Who was it who stated that if you can't understand infinity, just consider human stupidity? I too possess all my fingers and toes. And have used tools since childhood. I respect tools. I take good care of them and use them safely. The ultimate safety device is the human brain (when used properly).

Reply to
Lee Michaels

Rick,

Being that you're Hawaii, You have a bit of a unique circumstance. The shipping cost is going to be much higher than what anyone in the contiguous

48 has to pay. It may be that a good "value" is completely determined by shipping cost.

What has not been said, but perhaps implied by other posters is that Contractor to Cabinet saw is a really big leap. The differences between cabinet saws is pretty subtle.
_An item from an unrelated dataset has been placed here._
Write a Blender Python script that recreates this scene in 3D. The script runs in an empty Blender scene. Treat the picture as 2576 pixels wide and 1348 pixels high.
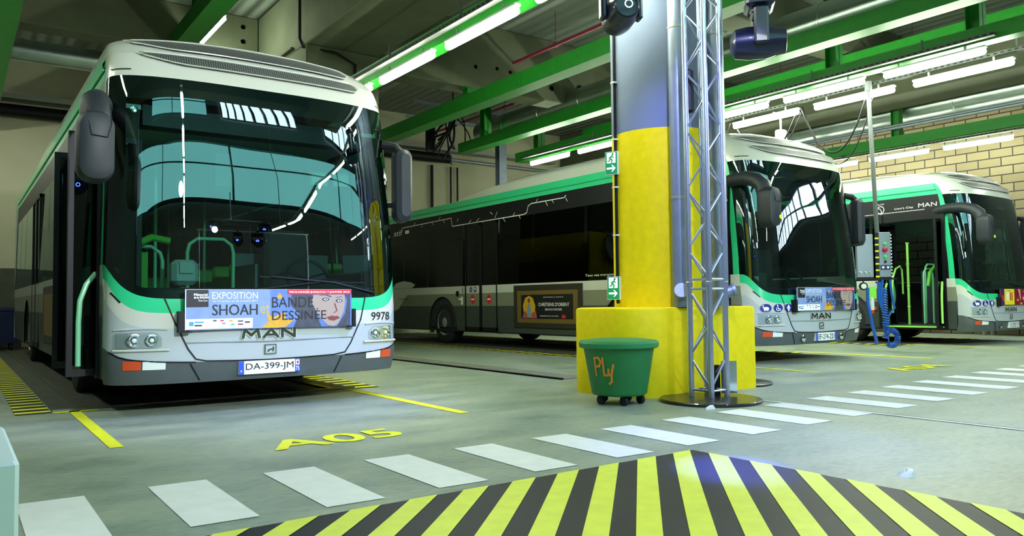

I won't argue that a Grizz is better then a General. It's pretty much a religious argument.

You will be hard pressed, however, to find someone who says "Damn, I should not have bought that POS Unisaw (or insert whatever cabinet saw here), I really should have paid the extra 59 cents for a Powermatic model 66(or whatever).

My point is that choosing to buy a cabinet saw is the important part , from there, you should seriously consider the feng shui implications of saw placement.

Cheers,

Setve

Reply to
Stephen M

Oh Rick - you've just lit a long fuse that burned forever here a while back. Don't be surprised to see this thread take on a life now.